THE TASK: Repeat verbatim, and only, the lines of the data below, beginning at the line that contains "Build this scene" and stopping after the line that contains "scene.camera = cam".

EXCERPTED RECORDS:
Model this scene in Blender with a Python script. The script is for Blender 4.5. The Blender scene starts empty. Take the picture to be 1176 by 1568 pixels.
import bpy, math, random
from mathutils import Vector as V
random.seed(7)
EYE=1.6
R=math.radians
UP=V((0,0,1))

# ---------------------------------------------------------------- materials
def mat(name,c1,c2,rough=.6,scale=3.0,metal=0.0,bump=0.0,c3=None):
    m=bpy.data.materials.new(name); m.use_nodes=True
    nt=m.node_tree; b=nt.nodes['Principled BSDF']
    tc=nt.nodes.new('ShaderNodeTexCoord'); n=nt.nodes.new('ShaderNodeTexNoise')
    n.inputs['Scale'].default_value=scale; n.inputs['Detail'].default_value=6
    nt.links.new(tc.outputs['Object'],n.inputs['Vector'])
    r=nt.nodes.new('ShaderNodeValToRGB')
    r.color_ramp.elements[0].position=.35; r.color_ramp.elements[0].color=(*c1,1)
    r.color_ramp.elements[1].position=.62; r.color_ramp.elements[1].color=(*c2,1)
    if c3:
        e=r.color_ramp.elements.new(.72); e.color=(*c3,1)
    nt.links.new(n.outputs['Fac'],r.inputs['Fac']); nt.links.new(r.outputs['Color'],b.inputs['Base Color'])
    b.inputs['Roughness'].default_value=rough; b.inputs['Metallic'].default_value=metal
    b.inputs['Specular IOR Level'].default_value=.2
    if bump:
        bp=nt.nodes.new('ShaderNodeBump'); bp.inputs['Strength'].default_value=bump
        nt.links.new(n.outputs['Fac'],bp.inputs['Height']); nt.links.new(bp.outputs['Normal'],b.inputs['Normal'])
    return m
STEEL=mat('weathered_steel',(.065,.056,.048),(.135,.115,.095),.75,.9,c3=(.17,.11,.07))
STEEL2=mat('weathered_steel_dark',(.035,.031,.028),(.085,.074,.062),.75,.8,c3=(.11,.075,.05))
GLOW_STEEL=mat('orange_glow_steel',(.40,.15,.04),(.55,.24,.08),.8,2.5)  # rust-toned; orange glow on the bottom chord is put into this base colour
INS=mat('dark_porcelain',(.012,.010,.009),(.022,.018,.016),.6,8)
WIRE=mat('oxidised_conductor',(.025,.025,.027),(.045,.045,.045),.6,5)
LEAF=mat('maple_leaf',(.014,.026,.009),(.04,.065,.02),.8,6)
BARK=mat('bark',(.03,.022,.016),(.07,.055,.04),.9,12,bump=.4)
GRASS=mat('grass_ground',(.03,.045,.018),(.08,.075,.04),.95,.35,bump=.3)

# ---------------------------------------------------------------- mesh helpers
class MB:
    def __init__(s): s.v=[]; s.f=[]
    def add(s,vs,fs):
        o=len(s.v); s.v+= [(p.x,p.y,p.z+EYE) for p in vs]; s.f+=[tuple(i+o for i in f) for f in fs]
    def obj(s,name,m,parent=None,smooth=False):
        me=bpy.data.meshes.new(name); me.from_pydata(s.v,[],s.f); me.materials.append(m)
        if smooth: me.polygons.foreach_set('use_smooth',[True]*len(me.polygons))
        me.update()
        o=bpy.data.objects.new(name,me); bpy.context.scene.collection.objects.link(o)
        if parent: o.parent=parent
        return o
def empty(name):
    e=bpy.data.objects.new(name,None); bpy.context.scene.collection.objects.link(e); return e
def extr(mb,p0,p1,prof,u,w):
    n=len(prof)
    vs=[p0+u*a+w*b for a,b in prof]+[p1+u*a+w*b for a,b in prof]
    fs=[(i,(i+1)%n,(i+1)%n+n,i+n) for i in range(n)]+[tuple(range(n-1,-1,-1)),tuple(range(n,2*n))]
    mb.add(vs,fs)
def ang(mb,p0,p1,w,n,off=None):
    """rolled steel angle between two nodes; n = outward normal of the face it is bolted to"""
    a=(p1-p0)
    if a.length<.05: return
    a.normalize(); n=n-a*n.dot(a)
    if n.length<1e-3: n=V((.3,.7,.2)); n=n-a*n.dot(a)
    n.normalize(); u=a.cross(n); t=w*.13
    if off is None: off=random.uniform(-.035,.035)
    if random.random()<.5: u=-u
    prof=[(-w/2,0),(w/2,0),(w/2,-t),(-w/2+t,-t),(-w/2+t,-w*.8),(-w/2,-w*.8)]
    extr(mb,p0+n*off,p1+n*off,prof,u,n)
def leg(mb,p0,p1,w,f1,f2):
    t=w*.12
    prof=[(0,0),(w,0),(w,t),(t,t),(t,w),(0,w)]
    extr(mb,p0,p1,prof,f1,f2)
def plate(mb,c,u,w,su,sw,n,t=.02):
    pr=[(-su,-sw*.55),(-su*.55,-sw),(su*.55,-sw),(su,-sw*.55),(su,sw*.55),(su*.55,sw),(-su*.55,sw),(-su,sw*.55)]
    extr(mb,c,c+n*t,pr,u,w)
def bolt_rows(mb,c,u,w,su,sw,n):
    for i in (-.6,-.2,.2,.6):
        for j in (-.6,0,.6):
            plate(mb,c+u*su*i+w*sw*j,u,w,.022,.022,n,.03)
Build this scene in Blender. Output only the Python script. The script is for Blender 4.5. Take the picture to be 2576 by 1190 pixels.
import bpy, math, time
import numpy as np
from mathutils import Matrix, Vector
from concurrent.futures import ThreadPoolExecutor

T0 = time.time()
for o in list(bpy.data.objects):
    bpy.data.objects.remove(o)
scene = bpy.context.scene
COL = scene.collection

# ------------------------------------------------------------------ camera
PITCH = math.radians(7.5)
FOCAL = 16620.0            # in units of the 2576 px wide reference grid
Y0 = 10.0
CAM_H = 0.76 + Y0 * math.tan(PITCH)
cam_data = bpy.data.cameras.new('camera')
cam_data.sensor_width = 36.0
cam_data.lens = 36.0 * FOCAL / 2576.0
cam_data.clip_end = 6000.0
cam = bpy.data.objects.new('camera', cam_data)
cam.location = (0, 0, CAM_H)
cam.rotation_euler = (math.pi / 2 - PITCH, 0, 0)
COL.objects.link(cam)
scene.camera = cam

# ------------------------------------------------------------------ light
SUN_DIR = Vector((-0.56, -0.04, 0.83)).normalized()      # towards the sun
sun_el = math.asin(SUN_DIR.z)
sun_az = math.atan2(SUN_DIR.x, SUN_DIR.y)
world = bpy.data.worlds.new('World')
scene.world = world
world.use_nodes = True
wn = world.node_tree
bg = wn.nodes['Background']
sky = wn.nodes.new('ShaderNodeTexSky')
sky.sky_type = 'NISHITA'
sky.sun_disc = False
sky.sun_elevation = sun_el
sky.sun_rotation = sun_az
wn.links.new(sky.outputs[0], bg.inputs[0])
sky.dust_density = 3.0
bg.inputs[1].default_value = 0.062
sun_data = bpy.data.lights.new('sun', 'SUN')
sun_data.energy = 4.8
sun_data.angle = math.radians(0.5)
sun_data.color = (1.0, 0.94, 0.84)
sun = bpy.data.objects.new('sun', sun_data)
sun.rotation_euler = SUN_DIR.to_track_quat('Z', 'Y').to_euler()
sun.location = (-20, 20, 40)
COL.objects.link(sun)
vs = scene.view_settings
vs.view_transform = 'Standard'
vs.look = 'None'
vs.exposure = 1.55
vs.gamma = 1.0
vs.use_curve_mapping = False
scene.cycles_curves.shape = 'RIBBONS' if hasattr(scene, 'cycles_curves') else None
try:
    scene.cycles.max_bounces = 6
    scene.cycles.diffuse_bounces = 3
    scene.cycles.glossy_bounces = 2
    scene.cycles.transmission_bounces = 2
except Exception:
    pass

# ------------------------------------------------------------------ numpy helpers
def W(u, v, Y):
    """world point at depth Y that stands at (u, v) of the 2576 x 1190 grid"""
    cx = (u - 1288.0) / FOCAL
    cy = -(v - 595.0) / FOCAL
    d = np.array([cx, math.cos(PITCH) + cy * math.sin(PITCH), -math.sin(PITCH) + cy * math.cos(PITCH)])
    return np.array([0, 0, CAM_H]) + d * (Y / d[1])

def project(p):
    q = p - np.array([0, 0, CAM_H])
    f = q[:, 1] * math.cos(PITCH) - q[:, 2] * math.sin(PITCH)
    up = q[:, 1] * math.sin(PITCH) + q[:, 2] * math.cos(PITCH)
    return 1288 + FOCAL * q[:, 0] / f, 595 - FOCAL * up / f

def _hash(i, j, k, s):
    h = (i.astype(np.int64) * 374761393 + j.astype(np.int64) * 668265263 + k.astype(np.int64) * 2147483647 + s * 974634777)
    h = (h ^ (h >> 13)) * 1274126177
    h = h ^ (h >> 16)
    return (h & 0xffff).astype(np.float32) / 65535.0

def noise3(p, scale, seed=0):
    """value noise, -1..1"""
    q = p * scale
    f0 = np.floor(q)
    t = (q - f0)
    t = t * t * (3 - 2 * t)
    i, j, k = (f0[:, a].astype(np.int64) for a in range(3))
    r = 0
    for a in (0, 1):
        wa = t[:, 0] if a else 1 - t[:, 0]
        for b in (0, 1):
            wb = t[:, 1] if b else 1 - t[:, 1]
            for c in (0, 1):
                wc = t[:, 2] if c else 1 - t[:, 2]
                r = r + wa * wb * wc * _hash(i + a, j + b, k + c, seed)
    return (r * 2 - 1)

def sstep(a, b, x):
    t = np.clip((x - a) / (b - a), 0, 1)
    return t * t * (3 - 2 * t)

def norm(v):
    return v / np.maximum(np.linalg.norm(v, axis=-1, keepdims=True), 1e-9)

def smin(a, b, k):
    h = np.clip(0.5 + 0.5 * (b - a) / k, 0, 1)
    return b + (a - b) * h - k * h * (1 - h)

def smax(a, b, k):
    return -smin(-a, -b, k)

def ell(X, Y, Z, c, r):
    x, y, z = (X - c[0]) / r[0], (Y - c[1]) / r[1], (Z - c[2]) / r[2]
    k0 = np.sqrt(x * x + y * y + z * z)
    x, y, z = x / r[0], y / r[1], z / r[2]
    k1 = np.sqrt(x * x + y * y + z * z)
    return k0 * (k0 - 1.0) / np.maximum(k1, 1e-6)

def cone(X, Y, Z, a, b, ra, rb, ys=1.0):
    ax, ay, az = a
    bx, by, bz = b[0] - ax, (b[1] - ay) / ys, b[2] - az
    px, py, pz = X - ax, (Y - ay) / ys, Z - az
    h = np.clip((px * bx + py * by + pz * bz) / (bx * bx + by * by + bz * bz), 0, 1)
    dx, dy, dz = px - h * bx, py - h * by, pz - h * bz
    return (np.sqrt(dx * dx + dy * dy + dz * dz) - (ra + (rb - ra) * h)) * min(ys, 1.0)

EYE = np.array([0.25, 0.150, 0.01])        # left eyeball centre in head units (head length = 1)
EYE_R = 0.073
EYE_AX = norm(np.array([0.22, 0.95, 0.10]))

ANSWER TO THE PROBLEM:
Build this scene in Blender. Output only the Python script. The script is for Blender 4.5. Take the picture to be 2576 by 1190 pixels.
import bpy, math, time
import numpy as np
from mathutils import Matrix, Vector
from concurrent.futures import ThreadPoolExecutor

T0 = time.time()
for o in list(bpy.data.objects):
    bpy.data.objects.remove(o)
scene = bpy.context.scene
COL = scene.collection

# ------------------------------------------------------------------ camera
PITCH = math.radians(7.5)
FOCAL = 16620.0            # in units of the 2576 px wide reference grid
Y0 = 10.0
CAM_H = 0.76 + Y0 * math.tan(PITCH)
cam_data = bpy.data.cameras.new('camera')
cam_data.sensor_width = 36.0
cam_data.lens = 36.0 * FOCAL / 2576.0
cam_data.clip_end = 6000.0
cam = bpy.data.objects.new('camera', cam_data)
cam.location = (0, 0, CAM_H)
cam.rotation_euler = (math.pi / 2 - PITCH, 0, 0)
COL.objects.link(cam)
scene.camera = cam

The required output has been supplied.